Hiroshima Insight

Hiroshima Peace Volunteers

Serve as guides to Peace Memorial Museum and Peace Memorial Park

The Hiroshima Peace Volunteers provide free guides to Peace Memorial Museum and Peace Memorial Park. In 1999, the Hiroshima Peace Culture Foundation, which oversees the museum, established a registry of volunteers to hand down the reality of the devastation caused by the atomic bombing.

Volunteers must be at least 18 years of age and available to work at least twice a month. After undergoing training, they can then serve as guides. As of April 1, 2012, 197 volunteers from the ages of 21 to 85 have joined the registry and 10-15 people are working as guides each day. Some volunteers also serve as guides in English, Chinese, and sign language.

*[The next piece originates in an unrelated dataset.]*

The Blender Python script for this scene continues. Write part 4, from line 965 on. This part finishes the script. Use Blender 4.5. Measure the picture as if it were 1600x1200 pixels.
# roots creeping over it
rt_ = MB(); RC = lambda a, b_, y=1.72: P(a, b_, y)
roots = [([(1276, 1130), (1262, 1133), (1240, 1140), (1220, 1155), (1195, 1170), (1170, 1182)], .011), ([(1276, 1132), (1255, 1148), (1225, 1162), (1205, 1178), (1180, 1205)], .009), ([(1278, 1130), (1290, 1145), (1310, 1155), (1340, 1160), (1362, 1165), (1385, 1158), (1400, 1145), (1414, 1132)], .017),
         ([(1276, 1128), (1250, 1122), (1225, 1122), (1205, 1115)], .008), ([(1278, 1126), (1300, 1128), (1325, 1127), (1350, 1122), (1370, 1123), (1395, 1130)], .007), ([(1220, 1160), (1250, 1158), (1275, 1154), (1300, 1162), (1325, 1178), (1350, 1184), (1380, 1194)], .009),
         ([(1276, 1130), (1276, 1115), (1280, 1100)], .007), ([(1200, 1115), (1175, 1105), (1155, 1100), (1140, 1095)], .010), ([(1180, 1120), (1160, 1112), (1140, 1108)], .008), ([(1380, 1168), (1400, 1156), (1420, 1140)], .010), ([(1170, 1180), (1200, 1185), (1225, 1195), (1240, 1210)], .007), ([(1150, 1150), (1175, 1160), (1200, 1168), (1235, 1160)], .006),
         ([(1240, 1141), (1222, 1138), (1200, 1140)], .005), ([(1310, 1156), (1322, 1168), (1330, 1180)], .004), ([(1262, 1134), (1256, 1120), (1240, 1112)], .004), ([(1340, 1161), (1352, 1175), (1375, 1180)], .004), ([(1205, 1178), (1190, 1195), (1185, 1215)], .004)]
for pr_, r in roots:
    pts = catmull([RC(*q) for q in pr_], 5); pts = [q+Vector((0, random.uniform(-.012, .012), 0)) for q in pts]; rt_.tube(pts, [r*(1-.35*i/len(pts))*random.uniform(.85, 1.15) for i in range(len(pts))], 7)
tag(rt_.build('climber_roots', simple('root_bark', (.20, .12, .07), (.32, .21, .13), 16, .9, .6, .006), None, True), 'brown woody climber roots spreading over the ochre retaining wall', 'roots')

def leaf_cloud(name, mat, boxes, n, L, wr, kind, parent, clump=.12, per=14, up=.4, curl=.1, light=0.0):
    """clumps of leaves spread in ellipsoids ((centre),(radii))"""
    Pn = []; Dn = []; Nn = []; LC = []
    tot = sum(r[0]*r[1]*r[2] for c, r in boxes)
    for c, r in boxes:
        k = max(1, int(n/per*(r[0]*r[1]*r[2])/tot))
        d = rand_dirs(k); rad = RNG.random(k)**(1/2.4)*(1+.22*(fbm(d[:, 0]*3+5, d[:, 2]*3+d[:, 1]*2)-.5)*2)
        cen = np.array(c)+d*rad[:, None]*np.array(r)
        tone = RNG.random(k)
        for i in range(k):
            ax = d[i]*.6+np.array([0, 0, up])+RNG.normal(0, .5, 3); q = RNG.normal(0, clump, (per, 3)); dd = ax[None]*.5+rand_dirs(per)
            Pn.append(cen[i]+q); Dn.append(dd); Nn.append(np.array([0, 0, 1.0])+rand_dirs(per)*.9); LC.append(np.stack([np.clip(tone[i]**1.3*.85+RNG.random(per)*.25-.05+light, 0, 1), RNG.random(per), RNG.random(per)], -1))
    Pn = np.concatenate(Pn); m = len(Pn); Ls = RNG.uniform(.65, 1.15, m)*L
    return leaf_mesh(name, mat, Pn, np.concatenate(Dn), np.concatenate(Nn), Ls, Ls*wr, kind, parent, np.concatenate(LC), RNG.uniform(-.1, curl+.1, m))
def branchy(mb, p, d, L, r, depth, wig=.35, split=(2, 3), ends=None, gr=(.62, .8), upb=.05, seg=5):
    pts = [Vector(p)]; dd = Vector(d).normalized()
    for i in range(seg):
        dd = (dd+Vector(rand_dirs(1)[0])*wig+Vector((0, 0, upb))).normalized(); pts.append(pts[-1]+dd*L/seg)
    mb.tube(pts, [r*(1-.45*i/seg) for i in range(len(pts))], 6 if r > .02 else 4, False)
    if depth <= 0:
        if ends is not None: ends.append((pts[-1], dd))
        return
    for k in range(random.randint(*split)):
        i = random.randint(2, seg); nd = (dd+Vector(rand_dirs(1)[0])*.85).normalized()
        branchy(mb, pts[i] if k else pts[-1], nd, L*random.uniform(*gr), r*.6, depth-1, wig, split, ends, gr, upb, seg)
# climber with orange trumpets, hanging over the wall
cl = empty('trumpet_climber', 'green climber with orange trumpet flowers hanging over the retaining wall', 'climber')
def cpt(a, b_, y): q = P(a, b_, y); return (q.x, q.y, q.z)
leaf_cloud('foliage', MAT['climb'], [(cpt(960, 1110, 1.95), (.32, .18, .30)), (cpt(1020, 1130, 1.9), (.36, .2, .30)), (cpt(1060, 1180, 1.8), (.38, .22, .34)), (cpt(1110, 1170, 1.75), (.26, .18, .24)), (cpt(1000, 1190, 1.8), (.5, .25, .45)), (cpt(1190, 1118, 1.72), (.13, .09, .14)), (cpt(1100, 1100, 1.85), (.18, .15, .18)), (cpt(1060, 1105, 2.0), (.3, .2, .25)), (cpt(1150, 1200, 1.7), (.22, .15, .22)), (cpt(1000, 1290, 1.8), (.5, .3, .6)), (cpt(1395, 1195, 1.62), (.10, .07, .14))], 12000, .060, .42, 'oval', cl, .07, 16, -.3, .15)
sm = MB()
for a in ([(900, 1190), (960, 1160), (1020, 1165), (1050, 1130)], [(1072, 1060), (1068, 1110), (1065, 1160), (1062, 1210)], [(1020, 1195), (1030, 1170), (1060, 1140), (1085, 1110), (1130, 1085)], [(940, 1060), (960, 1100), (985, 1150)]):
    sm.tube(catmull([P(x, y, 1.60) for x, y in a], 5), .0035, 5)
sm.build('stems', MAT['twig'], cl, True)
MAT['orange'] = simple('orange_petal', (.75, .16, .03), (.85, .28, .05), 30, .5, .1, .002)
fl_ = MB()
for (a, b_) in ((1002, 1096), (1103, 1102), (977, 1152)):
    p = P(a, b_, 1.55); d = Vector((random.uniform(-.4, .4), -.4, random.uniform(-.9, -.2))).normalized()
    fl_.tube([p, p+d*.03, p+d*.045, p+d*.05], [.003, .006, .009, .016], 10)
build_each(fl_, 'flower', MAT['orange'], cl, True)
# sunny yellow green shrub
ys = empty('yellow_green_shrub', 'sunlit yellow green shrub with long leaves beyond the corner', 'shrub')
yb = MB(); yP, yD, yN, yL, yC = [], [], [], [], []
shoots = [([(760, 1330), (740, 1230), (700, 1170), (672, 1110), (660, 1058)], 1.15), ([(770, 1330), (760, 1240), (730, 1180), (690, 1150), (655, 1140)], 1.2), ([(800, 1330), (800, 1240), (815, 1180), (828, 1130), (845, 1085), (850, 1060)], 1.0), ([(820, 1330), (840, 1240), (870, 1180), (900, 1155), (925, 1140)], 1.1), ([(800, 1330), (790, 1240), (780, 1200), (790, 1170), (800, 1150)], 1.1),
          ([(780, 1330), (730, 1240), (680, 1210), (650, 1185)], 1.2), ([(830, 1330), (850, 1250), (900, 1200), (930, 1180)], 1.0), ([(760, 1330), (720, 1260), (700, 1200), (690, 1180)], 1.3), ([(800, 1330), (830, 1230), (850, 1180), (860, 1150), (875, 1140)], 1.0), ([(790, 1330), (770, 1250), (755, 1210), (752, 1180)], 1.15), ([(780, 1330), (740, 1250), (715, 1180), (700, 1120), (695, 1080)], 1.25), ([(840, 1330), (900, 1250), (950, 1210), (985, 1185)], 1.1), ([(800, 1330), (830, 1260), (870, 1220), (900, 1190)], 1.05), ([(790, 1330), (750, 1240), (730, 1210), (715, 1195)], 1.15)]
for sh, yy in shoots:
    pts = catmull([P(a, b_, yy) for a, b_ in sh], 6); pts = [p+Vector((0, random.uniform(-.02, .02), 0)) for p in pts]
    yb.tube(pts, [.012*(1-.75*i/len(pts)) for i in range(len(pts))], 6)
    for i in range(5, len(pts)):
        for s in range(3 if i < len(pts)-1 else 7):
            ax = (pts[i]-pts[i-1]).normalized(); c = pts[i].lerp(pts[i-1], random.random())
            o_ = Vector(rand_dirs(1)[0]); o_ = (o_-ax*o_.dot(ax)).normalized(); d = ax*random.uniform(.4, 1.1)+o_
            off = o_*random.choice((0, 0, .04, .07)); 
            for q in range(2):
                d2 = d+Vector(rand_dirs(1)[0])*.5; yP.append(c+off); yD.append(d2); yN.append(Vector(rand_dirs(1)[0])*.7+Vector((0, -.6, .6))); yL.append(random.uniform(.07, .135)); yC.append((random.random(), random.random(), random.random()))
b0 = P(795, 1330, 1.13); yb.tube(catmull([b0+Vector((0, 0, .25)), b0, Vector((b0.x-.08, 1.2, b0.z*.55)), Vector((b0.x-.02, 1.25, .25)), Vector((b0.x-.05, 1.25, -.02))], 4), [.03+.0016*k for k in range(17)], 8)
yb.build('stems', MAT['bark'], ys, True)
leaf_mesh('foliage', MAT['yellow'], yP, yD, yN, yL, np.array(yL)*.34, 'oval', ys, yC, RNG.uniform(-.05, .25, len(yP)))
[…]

Keiko Ogawa, 65, lives in the city of Hatsukaichi and became a Hiroshima Peace Volunteer five years ago. At the museum, when she sees students from elementary school through high school, she approaches them and explains about A-bomb orphans, whose parents were killed in the bombing. “When they imagine such a thing happening to themselves, their faces become very solemn,” she said. “I want to convey to them the importance of peace.”

The volunteers wear green jackets in the winter and green shirts in the summer. If you see a Hiroshima Peace Volunteer, don’t hesitate to ask them questions about the atomic bombing. You can also reserve a guide in advance.